Smith then interviewed Dan Rather: "I said `Gosh, I don't have the stomach for doing that. And the first day, even the second day, we said `Nah, not for me.' I mean, frankly, I don't care, and I don't think most viewers care. And then somebody came in and said `Look at this. Last night, one of our major competitors, they went with it, they went with it strong,' and that bridges over from the sleazy press into the mainstream."

But any look at the tapes of ABC's World News Tonight demon-strates that they aired no story on January 24, the day after Nightline, but waited until the 27th -- after the Clintons had appeared in an exclusive post-Super Bowl interview on 60 Minutes. And for Rather's version of events -- that a competitor "went with it strong" -- seems strange since he waited until 60 Minutes did the story. Only NBC's Lisa Myers made passing reference to the Flowers story before that.

Brit Hume. Smith claimed: "The once-cozy relationship between the President and the White House press corps has dissolved into permanent combat...Increasingly, critics argue, the balance is out of whack, and the traditional skepticism of the White House press corps has slid into cynicism, where a President's thoughtful deliberation is seen as indecision and compromise as backsliding."

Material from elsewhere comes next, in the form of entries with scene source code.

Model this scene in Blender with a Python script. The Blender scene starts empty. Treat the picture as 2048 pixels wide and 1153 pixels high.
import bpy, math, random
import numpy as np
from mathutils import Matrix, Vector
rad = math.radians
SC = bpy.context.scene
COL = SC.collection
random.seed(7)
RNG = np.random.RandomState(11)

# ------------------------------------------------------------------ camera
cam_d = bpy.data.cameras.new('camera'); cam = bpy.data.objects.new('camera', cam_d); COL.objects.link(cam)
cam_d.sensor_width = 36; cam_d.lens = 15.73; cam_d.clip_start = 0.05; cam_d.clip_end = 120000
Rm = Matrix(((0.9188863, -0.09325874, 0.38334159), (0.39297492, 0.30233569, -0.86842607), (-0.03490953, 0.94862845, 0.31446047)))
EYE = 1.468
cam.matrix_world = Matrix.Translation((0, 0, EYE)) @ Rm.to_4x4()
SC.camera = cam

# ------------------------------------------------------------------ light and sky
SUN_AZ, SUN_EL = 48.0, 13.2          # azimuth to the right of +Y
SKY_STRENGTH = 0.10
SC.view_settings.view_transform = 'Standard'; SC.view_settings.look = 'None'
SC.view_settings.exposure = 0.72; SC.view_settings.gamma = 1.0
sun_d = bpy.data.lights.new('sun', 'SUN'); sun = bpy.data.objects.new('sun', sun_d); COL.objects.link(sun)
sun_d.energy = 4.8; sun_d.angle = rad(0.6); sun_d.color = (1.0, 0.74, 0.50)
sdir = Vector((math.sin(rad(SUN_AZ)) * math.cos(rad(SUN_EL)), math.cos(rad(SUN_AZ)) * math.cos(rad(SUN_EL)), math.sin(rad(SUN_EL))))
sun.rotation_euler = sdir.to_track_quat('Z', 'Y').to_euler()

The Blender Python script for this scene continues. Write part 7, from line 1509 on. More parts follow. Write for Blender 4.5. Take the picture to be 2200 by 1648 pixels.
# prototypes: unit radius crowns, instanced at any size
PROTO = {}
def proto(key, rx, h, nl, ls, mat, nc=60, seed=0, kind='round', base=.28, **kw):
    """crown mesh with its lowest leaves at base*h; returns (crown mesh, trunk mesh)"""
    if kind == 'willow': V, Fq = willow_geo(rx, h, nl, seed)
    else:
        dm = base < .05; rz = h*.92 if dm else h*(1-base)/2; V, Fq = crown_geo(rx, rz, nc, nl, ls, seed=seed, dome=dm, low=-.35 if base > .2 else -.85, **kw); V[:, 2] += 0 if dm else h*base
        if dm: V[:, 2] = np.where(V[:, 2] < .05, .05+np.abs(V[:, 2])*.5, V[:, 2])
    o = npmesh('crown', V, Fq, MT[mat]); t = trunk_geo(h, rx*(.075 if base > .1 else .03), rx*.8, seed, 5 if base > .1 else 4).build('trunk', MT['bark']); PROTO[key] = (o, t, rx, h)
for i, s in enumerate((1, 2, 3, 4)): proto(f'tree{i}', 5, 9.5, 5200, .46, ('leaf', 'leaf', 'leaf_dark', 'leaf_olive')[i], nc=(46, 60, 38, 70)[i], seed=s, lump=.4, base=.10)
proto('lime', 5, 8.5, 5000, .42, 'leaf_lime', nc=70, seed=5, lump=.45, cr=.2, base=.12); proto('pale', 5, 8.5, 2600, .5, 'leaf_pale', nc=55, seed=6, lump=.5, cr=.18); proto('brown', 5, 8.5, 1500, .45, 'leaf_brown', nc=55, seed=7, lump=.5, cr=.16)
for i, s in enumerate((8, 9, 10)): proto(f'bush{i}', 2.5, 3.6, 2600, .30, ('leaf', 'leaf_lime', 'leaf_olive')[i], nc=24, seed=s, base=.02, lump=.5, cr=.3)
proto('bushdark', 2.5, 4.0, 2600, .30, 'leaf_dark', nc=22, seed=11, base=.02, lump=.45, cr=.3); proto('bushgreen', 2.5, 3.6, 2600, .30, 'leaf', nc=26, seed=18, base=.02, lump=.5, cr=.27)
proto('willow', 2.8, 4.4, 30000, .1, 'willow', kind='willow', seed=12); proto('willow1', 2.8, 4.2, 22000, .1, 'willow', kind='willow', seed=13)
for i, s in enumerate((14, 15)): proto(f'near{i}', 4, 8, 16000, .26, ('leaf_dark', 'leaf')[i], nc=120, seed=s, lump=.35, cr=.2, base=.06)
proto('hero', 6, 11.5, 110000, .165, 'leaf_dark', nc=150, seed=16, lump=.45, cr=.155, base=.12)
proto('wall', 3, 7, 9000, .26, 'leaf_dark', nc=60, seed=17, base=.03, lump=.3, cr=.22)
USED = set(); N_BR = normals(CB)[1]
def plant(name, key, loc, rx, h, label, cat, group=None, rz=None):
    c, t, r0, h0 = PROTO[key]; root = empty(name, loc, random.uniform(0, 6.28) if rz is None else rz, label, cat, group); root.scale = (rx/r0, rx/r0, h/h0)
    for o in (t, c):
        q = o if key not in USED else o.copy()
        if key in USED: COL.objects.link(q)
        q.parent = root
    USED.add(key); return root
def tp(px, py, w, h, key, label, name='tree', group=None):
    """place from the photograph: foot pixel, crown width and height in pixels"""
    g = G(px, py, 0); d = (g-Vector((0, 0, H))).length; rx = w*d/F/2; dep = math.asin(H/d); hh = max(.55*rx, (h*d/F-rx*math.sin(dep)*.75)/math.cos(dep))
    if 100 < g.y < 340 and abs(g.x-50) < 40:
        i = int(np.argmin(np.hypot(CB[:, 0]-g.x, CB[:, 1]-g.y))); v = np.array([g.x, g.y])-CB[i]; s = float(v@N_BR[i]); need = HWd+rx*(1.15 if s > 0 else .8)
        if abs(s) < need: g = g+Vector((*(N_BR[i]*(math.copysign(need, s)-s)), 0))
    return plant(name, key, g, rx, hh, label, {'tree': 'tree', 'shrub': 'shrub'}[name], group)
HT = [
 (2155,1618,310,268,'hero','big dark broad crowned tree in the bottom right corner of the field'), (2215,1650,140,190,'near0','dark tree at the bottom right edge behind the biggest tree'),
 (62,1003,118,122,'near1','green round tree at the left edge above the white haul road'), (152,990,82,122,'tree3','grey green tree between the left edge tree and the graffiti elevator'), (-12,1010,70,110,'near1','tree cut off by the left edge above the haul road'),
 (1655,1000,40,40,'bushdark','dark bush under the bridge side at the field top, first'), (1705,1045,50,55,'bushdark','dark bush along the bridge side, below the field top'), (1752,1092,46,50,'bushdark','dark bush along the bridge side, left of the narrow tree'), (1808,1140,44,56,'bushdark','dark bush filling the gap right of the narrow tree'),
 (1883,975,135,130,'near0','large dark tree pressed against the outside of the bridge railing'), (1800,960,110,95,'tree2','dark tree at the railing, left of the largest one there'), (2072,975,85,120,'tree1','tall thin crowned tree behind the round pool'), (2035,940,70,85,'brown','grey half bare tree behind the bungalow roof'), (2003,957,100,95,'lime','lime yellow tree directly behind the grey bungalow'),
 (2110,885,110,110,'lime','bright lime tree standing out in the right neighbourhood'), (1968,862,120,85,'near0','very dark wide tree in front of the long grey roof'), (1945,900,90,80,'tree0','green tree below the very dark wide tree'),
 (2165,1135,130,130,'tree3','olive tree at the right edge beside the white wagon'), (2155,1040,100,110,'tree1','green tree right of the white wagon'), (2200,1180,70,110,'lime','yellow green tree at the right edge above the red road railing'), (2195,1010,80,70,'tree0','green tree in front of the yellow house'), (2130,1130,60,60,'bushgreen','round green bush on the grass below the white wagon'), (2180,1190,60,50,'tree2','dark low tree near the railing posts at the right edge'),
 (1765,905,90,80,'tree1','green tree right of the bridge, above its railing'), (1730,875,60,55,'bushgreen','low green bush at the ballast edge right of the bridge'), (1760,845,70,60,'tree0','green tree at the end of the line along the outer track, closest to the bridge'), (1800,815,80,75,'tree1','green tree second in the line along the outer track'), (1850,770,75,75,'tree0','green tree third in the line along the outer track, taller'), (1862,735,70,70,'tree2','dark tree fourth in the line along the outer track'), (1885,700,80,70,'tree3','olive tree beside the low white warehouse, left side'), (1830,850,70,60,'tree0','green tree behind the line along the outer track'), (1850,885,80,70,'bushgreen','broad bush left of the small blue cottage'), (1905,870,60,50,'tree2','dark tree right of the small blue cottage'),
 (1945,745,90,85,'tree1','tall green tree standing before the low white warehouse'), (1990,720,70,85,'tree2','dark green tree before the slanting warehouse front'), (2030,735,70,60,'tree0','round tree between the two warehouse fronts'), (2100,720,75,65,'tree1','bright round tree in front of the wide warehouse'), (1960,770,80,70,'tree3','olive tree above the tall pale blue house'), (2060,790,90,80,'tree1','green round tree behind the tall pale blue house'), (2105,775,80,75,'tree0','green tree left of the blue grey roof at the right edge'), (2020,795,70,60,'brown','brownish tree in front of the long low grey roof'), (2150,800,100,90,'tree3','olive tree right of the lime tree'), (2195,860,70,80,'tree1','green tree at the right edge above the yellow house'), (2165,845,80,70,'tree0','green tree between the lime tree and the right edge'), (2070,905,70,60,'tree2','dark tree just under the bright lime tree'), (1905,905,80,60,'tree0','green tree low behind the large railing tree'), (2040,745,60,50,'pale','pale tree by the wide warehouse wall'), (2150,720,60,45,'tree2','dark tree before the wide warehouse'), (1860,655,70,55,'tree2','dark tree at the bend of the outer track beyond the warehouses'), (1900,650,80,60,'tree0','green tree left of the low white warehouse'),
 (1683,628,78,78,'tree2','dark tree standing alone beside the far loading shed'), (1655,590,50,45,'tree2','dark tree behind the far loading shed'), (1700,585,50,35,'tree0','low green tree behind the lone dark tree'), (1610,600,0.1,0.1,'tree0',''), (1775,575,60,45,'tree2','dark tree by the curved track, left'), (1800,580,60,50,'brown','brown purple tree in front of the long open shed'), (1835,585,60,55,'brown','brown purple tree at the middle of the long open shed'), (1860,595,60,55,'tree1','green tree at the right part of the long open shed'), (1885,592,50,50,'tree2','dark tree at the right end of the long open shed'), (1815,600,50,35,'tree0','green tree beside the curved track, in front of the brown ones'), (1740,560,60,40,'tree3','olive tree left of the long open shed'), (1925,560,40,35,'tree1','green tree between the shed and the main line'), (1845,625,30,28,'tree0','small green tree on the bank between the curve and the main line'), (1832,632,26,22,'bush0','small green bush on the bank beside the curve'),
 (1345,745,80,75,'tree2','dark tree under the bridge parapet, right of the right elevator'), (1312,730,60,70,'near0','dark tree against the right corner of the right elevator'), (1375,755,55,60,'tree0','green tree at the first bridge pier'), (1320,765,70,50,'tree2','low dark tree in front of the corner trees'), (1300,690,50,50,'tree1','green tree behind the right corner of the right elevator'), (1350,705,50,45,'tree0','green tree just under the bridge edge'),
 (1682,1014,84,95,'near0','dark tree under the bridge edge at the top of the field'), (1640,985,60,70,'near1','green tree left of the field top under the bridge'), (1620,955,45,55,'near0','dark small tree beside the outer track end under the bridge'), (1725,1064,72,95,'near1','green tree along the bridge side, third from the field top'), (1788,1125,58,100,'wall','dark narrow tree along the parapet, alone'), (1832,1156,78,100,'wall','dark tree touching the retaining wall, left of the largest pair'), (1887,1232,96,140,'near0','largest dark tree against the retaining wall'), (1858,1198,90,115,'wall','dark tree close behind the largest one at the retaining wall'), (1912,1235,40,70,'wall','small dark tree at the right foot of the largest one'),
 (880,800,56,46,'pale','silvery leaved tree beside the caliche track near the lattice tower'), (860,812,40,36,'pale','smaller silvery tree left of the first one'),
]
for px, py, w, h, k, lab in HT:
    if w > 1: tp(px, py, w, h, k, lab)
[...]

What kind of cynical question did Smith have in mind? When Clinton appointed Ruth Bader Ginsburg to the Supreme Court after long considering Stephen Breyer, ABC's Brit Hume asked Clinton: "We may have created an impression, perhaps unfair, of a certain zig-zag in the decision making process here. I wonder if you could walk us through it and perhaps disabuse of any notions we might have along these lines. Thank you."

Eric Engberg. The CBS reporter may have been criticized by colleague Bernard Goldberg for attacking Steve Forbes' flat tax, but Smith was only concerned about Clinton: "Critics contend that Engberg's Reality Checks have gone beyond investigative journalism and become saturated with opinion, almost always negative...Just seven days after Clinton's inauguration, for example, Engberg was on the air with a Reality Check declaring the infant administration a failure."

But Engberg's actual report never came close to "declaring the infant administration a failure." Engberg noted Clinton had not followed through on promises to have plans on the economy and energy available "on the first day" of his presidency. Engberg also brought up news reports that the White House was considering a gas tax, recalling Clinton ruled out raising taxes on the middle class in 1992. Engberg concluded: "Overall, the first week showed the President willing to jump into controversies that can slice away some of his early support. The promise to focus on the economy like a laser seemed to come unstuck in the Washington centrifuge."

CBS's State of the Union. Smith declared: "CBS and others in the Washington media were criticized for relying on inside-the- Beltway punditry in their coverage of Clinton's State of the Union address." The program quoted Joe Klein saying: "It was a very, very long speech. This guy loves to give long speeches." He left out Klein's next sentence: "But it was also a very effective one."

Smith rebutted Klein: "But polls showed the public loved it." Where would Smith have learned that polls showed the public loved it? CBS aired its instant poll results showing that 85 percent "approve of the President's proposals," that 74 percent "now have a clear idea what President Clinton stands for" and 56 percent said Clinton "better understands the major problems facing the country today" than the GOP. Rather signed off by repeating all the pro-Clinton poll results.

Taxpayers fund public broadcasting to be offered an alternative to the commercial networks. Smith's program shows taxpayers aren't getting an alternative, but are paying for PBS to scold the media on how they're not liberal enough.